Tuesday, October 26, 2010

The Creativity Crisis

A must-read for anyone teaching art. While our funding is being cut and there is more focus on high-stakes testing, we are producing students who are less equipped to compete in the 21st century job market. How many of you have heard the phrase that the most of the jobs our students will be doing haven't been invented yet? I wonder who will be inventing them?

The more creative a student is, the more likely they are to be "entrepreneurs, inventors, college presidents, authors, doctors, diplomats, and software developers." Another quote: "The correlation to lifetime creative accomplishment was more than three times stronger for childhood creativity than childhood IQ."

IBM agrees. When asked what the most important competency for leadership in the future will be, an IBM poll of 1,500 CEOs ranked creativity at #1.

How are we preparing our children for the future?

Full story: The Creativity Crisis.

Monday, October 25, 2010

Discovery Education Conference

I went to a great conference this weekend - a Discovery Educators conference. I found a lot of useful (and not-so-useful-but-fun) tools:

Wordle and Tagxedo - create interesting tag clouds. Tagxedo lets you control the shape. Here is an example:


I also like LinoIt, a sticky note / productivity tool. You can have different workspaces for school, home, work, and others. This might be a good system for the "Get r done" bunch.

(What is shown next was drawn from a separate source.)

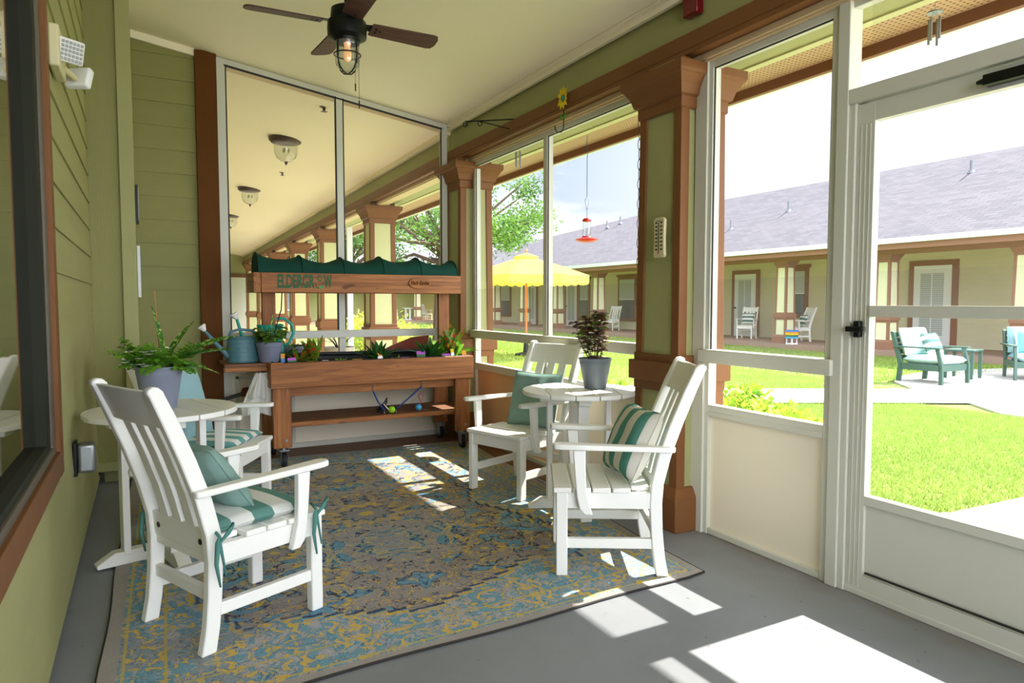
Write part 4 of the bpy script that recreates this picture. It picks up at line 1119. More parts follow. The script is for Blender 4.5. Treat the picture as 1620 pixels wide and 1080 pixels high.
pillow('throw_pillow', 'small patterned grey pillow on the angled far white chair', chair_M(cf, -.16, 0, .68, ry=-16), .38, .36, .12, 'stripe_far_h')

# ---------------------------------------------------------------- rug
b = MB(); cxr, cyr = 1.27, 4.28
per = []
cor_ = [(-.19, 2.40), (2.44, 2.50), (2.74, 6.07), (-.12, 6.16)]
rr = random.Random(4)
for (xa, ya_), (xb, yb_) in zip(cor_, cor_[1:] + cor_[:1]):
    for i in range(24):
        t_ = i / 24; per.append((xa + (xb - xa) * t_ + .006 * math.sin(t_ * 19 + xa), ya_ + (yb_ - ya_) * t_ + .008 * math.sin(t_ * 15 + ya_)))
poly = [(x - cxr, y - cyr) for x, y in per]
b.prism(poly, 2, 0.0, .009)
rug = b.build('area_rug', 'rug_pile'); rug.location = (cxr, cyr, .002); tag(rug, 'large distressed rug in grey, blue, navy and mustard on the porch floor', 'rug')
e_ = MB(); e_.tube([(x, y, .005) for x, y in poly + [poly[0]]], .0055, 6, False); e_.build('edge_binding', 'ink', rug)

# ---------------------------------------------------------------- garden bench planter with canopy
pl = thing('planter_bench', 'cedar raised planter on casters with a green canopy, against the far partition', 'planter', (0, 0, 0))
X0, X1, Y0, Y1 = .875, 2.665, 5.70, 6.40
b = MB(); b.box(X0, X1, Y0, Y0 + .035, .665, .868); b.box(X0, X1, Y1 - .035, Y1, .665, .868); b.build('side_board', 'cedar_x', pl, bevel=.004)
b = MB(); b.box(X0, X0 + .035, Y0 + .035, Y1 - .035, .665, .868); b.box(X1 - .035, X1, Y0 + .035, Y1 - .035, .665, .868); b.build('end_board', 'cedar_y', pl, bevel=.004)
b = MB(); b.box(X0 + .04, X1 - .04, Y0 + .10, Y0 + .14, .585, .665); b.box(X0 + .04, X1 - .04, Y1 - .14, Y1 - .10, .585, .665); b.build('bearer', 'cedar_x', pl, bevel=.003)
b = MB(); b.box(X0 + .01, X0 + .10, Y0 + .002, Y0 + .034, .868, .874); b.build('rim_cap', 'cedar_x', pl)
for (lx, ly) in ((X0 + .02, Y0 + .04), (X1 - .165, Y0 + .04), (X0 + .02, Y1 - .13), (X1 - .165, Y1 - .13)):
    w_ = .145 if True else 0
    l_ = MB(); l_.box(lx, lx + w_, ly, ly + .035, .17, .67); l_.box(lx if lx < 1.5 else lx + w_ - .035, (lx if lx < 1.5 else lx + w_ - .035) + .035, ly + .035, ly + .095, .17, .67)
    l_ = l_.build('leg', 'cedar_z', pl, bevel=.004)
    k = MB(); k.cone((lx + .10, ly, .23), (lx + .10, ly - .004, .23), .012, .010, 12); k.build('bolt', 'metal_grey', l_)
    c = thing; cx_, cy_ = lx + .085, ly + .045
    w = MB(); w.cone((cx_ - .016, cy_, .062), (cx_ + .016, cy_, .062), .060, .060, 24); w = w.build('caster_wheel', 'rubber_dark', pl, bevel=.004)
    MB().cone((cx_ - .019, cy_, .062), (cx_ + .019, cy_, .062), .035, .035, 20).build('wheel_hub', 'caster_grey', w, bevel=.002)
    k = MB(); k.prism([(cy_ - .022, .05), (cy_ + .022, .05), (cy_ + .045, .145), (cy_ - .045, .145)], 0, cx_ - .027, cx_ - .022); k.prism([(cy_ - .022, .05), (cy_ + .022, .05), (cy_ + .045, .145), (cy_ - .045, .145)], 0, cx_ + .022, cx_ + .027); k.box(cx_ - .04, cx_ + .04, cy_ - .05, cy_ + .05, .145, .152); k.cone((cx_, cy_, .15), (cx_, cy_, .172), .025, .025, 14)
    k.build('caster_fork', 'metal_grey', w)
for k in range(6):
    MB().box(X0 + .13, X1 - .02, Y0 + .12 + k * .088, Y0 + .195 + k * .088, .345, .368).build('shelf_slat', 'weathered', pl, bevel=.003)
b = MB(); b.box(X0 + .1, X1 - .05, Y0 + .10, Y0 + .125, .325, .365); b.build('shelf_edge', 'cedar_x', pl, bevel=.003)
b = MB()
b.box(X0 + .03, X1 - .03, Y0 + .03, Y0 + .045, .70, .873); b.box(X0 + .03, X1 - .03, Y1 - .045, Y1 - .03, .70, .90); b.box(X0 + .03, X0 + .045, Y0 + .03, Y1 - .03, .70, .875); b.box(X1 - .045, X1 - .03, Y0 + .03, Y1 - .03, .70, .872)
b.tube([(X0 + .05, Y1 - .07, .895), (1.7, Y1 - .08, .885), (X1 - .05, Y1 - .07, .89)], .018, 8)
b.build('liner', 'liner_black', pl, bevel=.004)
def soilf(u, v): 
    x = X0 + .04 + u * (X1 - X0 - .08); y = Y0 + .04 + v * (Y1 - Y0 - .08)
    return (x, y, .835 + .008 * math.sin(x * 40) * math.cos(y * 31) + .006 * math.sin(x * 97 + y * 60))
b = MB(); b.grid(soilf, 50, 24); b.build('soil', 'soil', pl, smooth=180)
for px_ in (X0 + .03, X1 - .13):
    MB().box(px_ - .01, px_ + .10, 6.20, 6.24, .70, 1.45).build('canopy_post', 'cedar_z', pl, bevel=.004)
    MB().box(px_ + .055 if px_ > 1.5 else px_ - .01, (px_ + .055 if px_ > 1.5 else px_ - .01) + .045, 6.24, 6.28, .70, 1.45).build('canopy_post', 'cedar_z', pl, bevel=.004)
CY0, CY1 = 6.0, 6.42
b = MB(); b.box(.862, 2.672, CY0, CY0 + .035, 1.442, 1.61); b.box(.862, 2.672, CY1 - .035, CY1, 1.442, 1.61); fb = b.build('canopy_board', 'cedar_x', pl, bevel=.004)
MB().box(.80, .861, CY0 + .005, CY1, 1.443, 1.609).build('canopy_end', 'cedar_y', pl, bevel=.004)
MB().box(2.637, 2.671, CY0 + .036, CY1 - .036, 1.443, 1.609).build('canopy_end', 'cedar_y', pl, bevel=.004)
def canopy(u, v):
    x = .845 + u * 1.80; q = (u * 5) % 1.0; sag = math.sin(PI * q) if 0 < u < 1 else 0
    a = PI * v; hh = .165 + .012 * math.cos(u * 9)
    e = .55 if v < .5 else 1
    dz = math.sin(a) ** .8 * (hh - .050 * sag * math.sin(a)) + .004 * math.sin(40 * u + 9 * v) * sag
    dy = -math.cos(a) * ((CY1 - CY0) / 2 - .012 - .012 * sag * math.sin(a))
    return (x, (CY0 + CY1) / 2 + dy, 1.605 + dz + .003 * sag * math.sin(60 * v + 20 * q))
b = MB(); b.grid(canopy, 80, 26)
for u0 in (0.0, 1.0):
    pts = [canopy(u0, k / 20) for k in range(21)]; c0 = ((.845 if u0 == 0 else 2.645), (CY0 + CY1) / 2, 1.60)
    b.add([c0] + pts, [(0, i + 1, i + 2) for i in range(20)])
b.build('canopy_cloth', 'canopy_green', pl, smooth=50)
for k in range(6):
    pts = [canopy(min(1, k / 5), j / 16) for j in range(17)]
    MB().tube([(p[0], p[1], p[2] + .002) for p in pts], .007, 6).build('canopy_hoop', 'canopy_green', pl, smooth=180)
# lettering on the canopy board
TM = Matrix.Translation((.955, CY0 - .002, 1.477)) @ Matrix.Rotation(PI / 2, 4, 'X')
fit_text(text_mesh('ELDERGR', .145, .60, .0015, 'lettering', 'logo_green', fb, TM), 0.992, 1.297, 1.480, 1.598)
fit_text(text_mesh('W', .145, .62, .0015, 'lettering', 'logo_green', fb, Matrix.Translation((1.445, CY0 - .002, 1.477)) @ Matrix.Rotation(PI / 2, 4, 'X')), 1.378, 1.446, 1.480, 1.598)
b = MB(); oc = (1.338, 1.520)
def arcp(a, r): return (oc[0] + math.cos(a) * r * .85, oc[1] + math.sin(a) * r)
N_ = 20
out = [arcp(PI * 1.0 - .25 + (PI + .5) * i / N_, .044) for i in range(N_ + 1)]
inn = [(x * 1.0, z) for x, z in [(oc[0] + math.cos(PI - .25 + (PI + .5) * i / N_) * .035 * .85, oc[1] + math.sin(PI - .25 + (PI + .5) * i / N_) * .035) for i in range(N_ + 1)]]
vs = [(x, CY0 - .003, z) for x, z in out] + [(x, CY0 - .003, z) for x, z in inn]
b.add(vs, [(i, i + 1, N_ + 2 + i, N_ + 1 + i) for i in range(N_)])
for k in range(9):
    a = 2 * PI * k / 9; c_ = (oc[0] + .004, oc[1] + .048); d0, d1 = .010, .034; w_ = .16
    b.add([(c_[0] + math.cos(a) * d0 * .9, CY0 - .0035, c_[1] + math.sin(a) * d0), (c_[0] + math.cos(a - w_ * 1.6) * .024 * .9, CY0 - .0035, c_[1] + math.sin(a - w_ * 1.6) * .024),
           (c_[0] + math.cos(a) * d1 * .9, CY0 - .0035, c_[1] + math.sin(a) * d1), (c_[0] + math.cos(a + w_ * 1.6) * .024 * .9, CY0 - .0035, c_[1] + math.sin(a + w_ * 1.6) * .024)], [(0, 1, 2, 3)])
b.build('sun_emblem', 'logo_green', fb)
b = MB(); b.add([(1.330, CY0 - .004, 1.478), (1.342, CY0 - .004, 1.494), (1.360, CY0 - .004, 1.500), (1.374, CY0 - .004, 1.516), (1.368, CY0 - .004, 1.490), (1.350, CY0 - .004, 1.476)], [(0, 1, 2, 3, 4, 5)]); b.build('leaf_emblem', 'logo_leaf', fb)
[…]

I will post more links as I run across more from my notes!

Friday, October 8, 2010

eLearning

I am taking four online professional development classes. It's not that I need the hours - I always have plenty - but I am hoping to use more Web 2.0 tools in my classroom. Here are the four courses I am taking:

1. WebQuests, Treasure Hunts, and HotLists for Beginners
2. Designing a Virtual Field Trip (I can't find one I like, so I'm going to make my own)
3. Wikis and Blogs and Podcasts and Skype (I've never used Skype, and hopefully I will find more info I can use on the other three)
4. Becoming an Online Course Facilitator

I chose that last one because I have begun using Moodle to deliver information and tests to my students. Imagine an art teacher forced to shrink great works of art into tiny pictures and photocopy them in black and white to show students on their tests. That was me, only last year. Now, with Moodle, I can show my students large, full-color images of artworks for their tests. It is wonderful! I can even let them guess at an answer a second time for partial credit if they miss it the first time. I have uploaded projects and rubrics to Moodle, as well. And it grades the tests for you! Very nice and handy. I love it! And, best of all, it is free. Your school system just uploads it to their server and you can use it!

I think I will like the online classes. I just have to make time to do them!